Professional sports are often thought to have a positive impact on a destination’s local economy. Barcelona, for instance, to this day is reaping the benefits of hosting the 1992 Olympic Games. The face of the city was transformed and large-scale projects to promote the practice of sport which boost the local economy have been ongoing for over two decades. The benefits that the Olympics left behind are often cited as Olympic Legacy.

However, Barcelona may be one of the few instances of a positive legacy after hosting major sporting events. Host of the Olympics in 2012, London, in fact had a disappointing tourism outcome. As the Games were held in the middle of the high tourist season, London’s regular tourists stayed away, worried about rising accommodation prices and possible inconveniences such as saturated transport and crowded areas.
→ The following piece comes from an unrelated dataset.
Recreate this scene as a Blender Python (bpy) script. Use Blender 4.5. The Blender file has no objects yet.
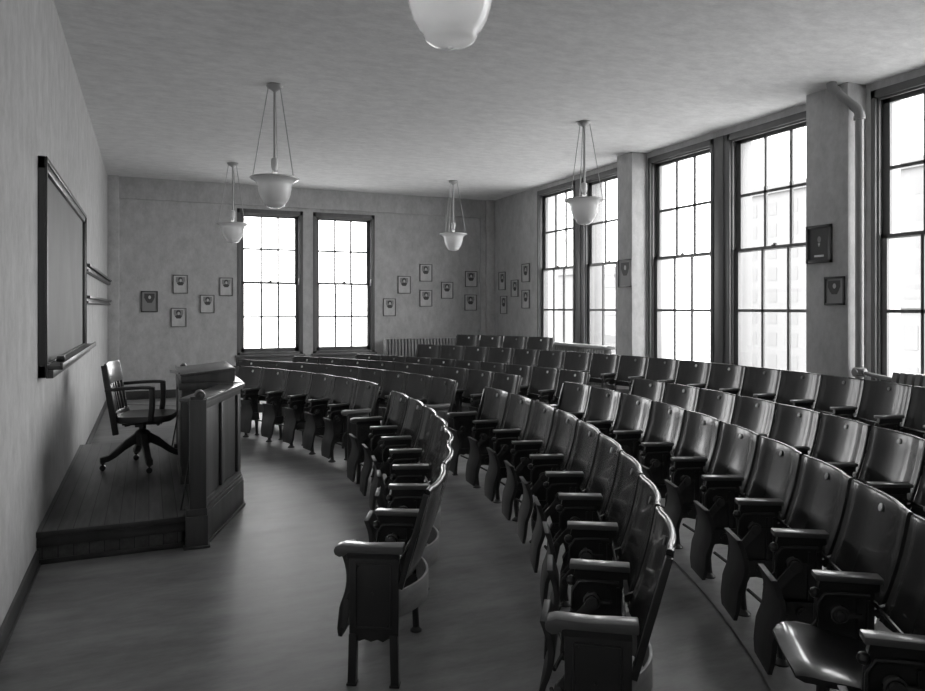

London Olympics in transport

Now, in a study conducted by West Virginia University, the University of New York and Cornell University, an analysis was made of the influence that different professional sports competitions had on the tourism industry of Los Angeles from 2002 to 2017.

Staples Center

The Staples Center is one of the most used sports arenas in the United States. It is home to NBA teams Lakers and Clippers, as well as the Kings from the NHL. For this study, researchers looked into hotel revenue data within a six kilometer radius of the Staples Center in downtown Los Angeles.

Staples Center in Los Angeles

Research findings

“The government and the tourism industry regularly refer to the economic benefits they experience from professional sports in their cities,” said lead researchers Brad Humphreys and Adam Nowak. “However, our study has not found any confirmation for those claims. The hotel sector in the vicinity of the Staples Center can report few benefits. “

On game days for the Lakers, Clippers and/or Kings played at the Staples Center, many hotels decided to lower room rates. As a result, the total revenue of the hotels either showed little to no change and even dipped for NHL game days. When big NBA games took place, there was only a small increase in local hotel revenue.

No evidence was thus found that professional sporting activities can lead to an increase in the number of tourists on a sustainable basis. “In general, the increase in the number of rooms sold proved insufficient to adequately compensate for the reduced nightly rates,” the researchers emphasised.

Avoiding Crowds

The researchers point out that during sporting events the nearby hotels lower their rates hoping that they can fill up all their rooms. That approach, however, seems to be counterproductive. Tourists visiting Los Angeles in general, tend to stay away from the Staples Center to avoid crowds and other nuisance. This behaviour is indeed similar to that in London during the Olympics many years ago.

Tourists in Hollywood

Perhaps most remarkable then, is that the hotels showed better revenue figures during sports-free periods. These can be prolonged work stoppages, such as player strikes, as well as the yearly off-season, when professional leagues and teams do not train or compete.

Pro sports just aren’t a main selling point for Los Angeles, instead the city draws tourists who visit for Hollywood, good weather and other attractions.